──────── Source excerpt ────────

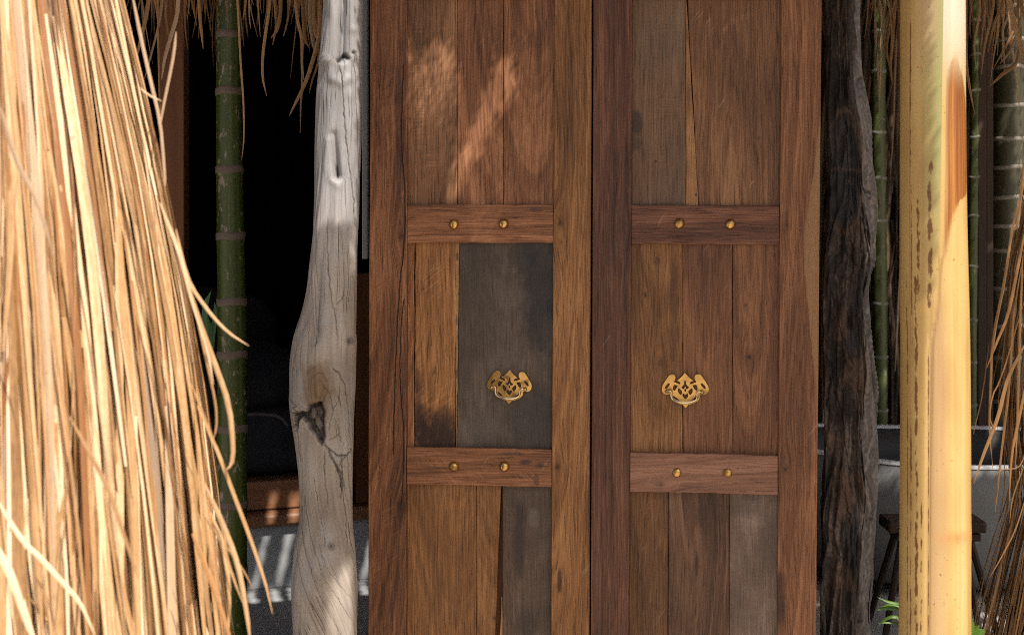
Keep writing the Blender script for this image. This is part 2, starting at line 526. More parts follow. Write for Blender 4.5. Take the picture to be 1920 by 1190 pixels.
class Leaf:
    def __init__(s, name, label, x_mid, proud):
        p = door_pt(x_mid, 400, 0)
        s.base = np.array([p[0], p[1], 0.0])
        s.proud = proud
        s.root = thing(name, label, 'door', tuple(s.base), -YAW)

    def local(s, p):
        q = p - s.base
        return np.array([q @ DU, -(q @ DN), q[2]])

    def board(s, name, TL, TR, BR, BL, front, back, mat, horiz=False, jit=0.0006, bev=0.0016, tilt=0.0):
        """A board whose front face fills the quad of photo pixels, `front` metres proud of the door plane."""
        TL, TR, BR, BL = [np.array(q, float) for q in (TL, TR, BR, BL)]
        if horiz: A, B, Cc, D = TL, TR, BL, BR      # runs along x: edge1 top TL->TR, edge2 bottom BL->BR
        else: A, B, Cc, D = TL, BL, TR, BR          # runs down: edge1 left TL->BL, edge2 right TR->BR
        fr = front + s.proud
        n = 28
        t = np.linspace(0, 1, n)
        sd = int(abs(A[0] * 7 + A[1] * 3)) + (1 if horiz else 0)
        V, UV = [], []
        for i, tt in enumerate(t):
            p1, p2 = A + (B - A) * tt, Cc + (D - Cc) * tt
            j1 = (vnoise(tt * 23, 0.3, sd) - 0.5) * 2 * jit + (vnoise(tt * 5, 0.7, sd) - 0.5) * 2 * jit
            j2 = (vnoise(tt * 23, 0.3, sd + 5) - 0.5) * 2 * jit + (vnoise(tt * 5, 0.7, sd + 5) - 0.5) * 2 * jit
            w1, w2 = s.local(door_pt(p1[0], p1[1], fr)), s.local(door_pt(p2[0], p2[1], fr))
            ax = (w2 - w1); wl = np.linalg.norm(ax); ax /= wl
            w1 = w1 + ax * j1; w2 = w2 + ax * j2
            du = (p2 - p1) / wl    # px per metre across
            yf = w1[1]; yb = -(back + s.proud)
            prof = [(0, yb), (0, yf + bev), (bev * 0.3, yf + bev * 0.3), (bev, yf), (wl * 0.5, yf - tilt), (wl - bev, yf), (wl - bev * 0.3, yf + bev * 0.3), (wl, yf + bev), (wl, yb)]
            for (q, yy) in prof:
                P = w1 + ax * min(q, wl)
                V.append((P[0], yy, P[2]))
                pp = p1 + du * q
                off = (yy - yf) * 900
                pp = pp - (p2 - p1) / np.linalg.norm(p2 - p1) * (off if q < wl * 0.5 else -off)
                UV.append((pp[0] / 1000, pp[1] / 1000))
        m = 9
        fc = [tuple(q) for q in grid_faces(n, m)]
        fc += [tuple(range(m)), tuple(range((n - 1) * m, n * m))[::-1]]
        me = mesh(name, V, fc, mat, UV)
        bm = bmesh.new(); bm.from_mesh(me)
        bmesh.ops.recalc_face_normals(bm, faces=bm.faces[:]); bm.to_mesh(me); bm.free()
        return link(name, me, s.root)


def lx(a, b):   # x on a near-vertical line at row y
    return lambda y: a + (b - a) * y / 1190.0


X_lo, X_li, X_ri, X_mid = lx(693.5, 690), lx(763.5, 761.5), lx(1040.5, 1033.5), lx(1110, 1105.5)
X_mid2, X2_li, X2_ri, X2_ro = lx(1112.5, 1107.5), lx(1185.5, 1179), lx(1465.5, 1457), lx(1541, 1530)
TOP, BOT = -150, 1660

# palette (true base colours of the timber)
RD, RM, RL = (0.042, 0.014, 0.005), (0.158, 0.063, 0.026), (0.35, 0.162, 0.075)       # reddish brown
OD, OM, OL = (0.044, 0.016, 0.004), (0.170, 0.072, 0.022), (0.37, 0.182, 0.068)       # orange brown
DD, DM, DL = (0.024, 0.008, 0.004), (0.084, 0.031, 0.016), (0.21, 0.092, 0.047)       # dark red
BD, BM, BL = (0.038, 0.016, 0.006), (0.142, 0.064, 0.028), (0.31, 0.158, 0.077)       # neutral brown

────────

Set exercise – Write out nothing but the lines from the start of the data through the line with "return np.array([q @". Leave out the pictures.

Completed task –
Keep writing the Blender script for this image. This is part 2, starting at line 526. More parts follow. Write for Blender 4.5. Take the picture to be 1920 by 1190 pixels.
class Leaf:
    def __init__(s, name, label, x_mid, proud):
        p = door_pt(x_mid, 400, 0)
        s.base = np.array([p[0], p[1], 0.0])
        s.proud = proud
        s.root = thing(name, label, 'door', tuple(s.base), -YAW)

    def local(s, p):
        q = p - s.base
        return np.array([q @ DU, -(q @ DN), q[2]])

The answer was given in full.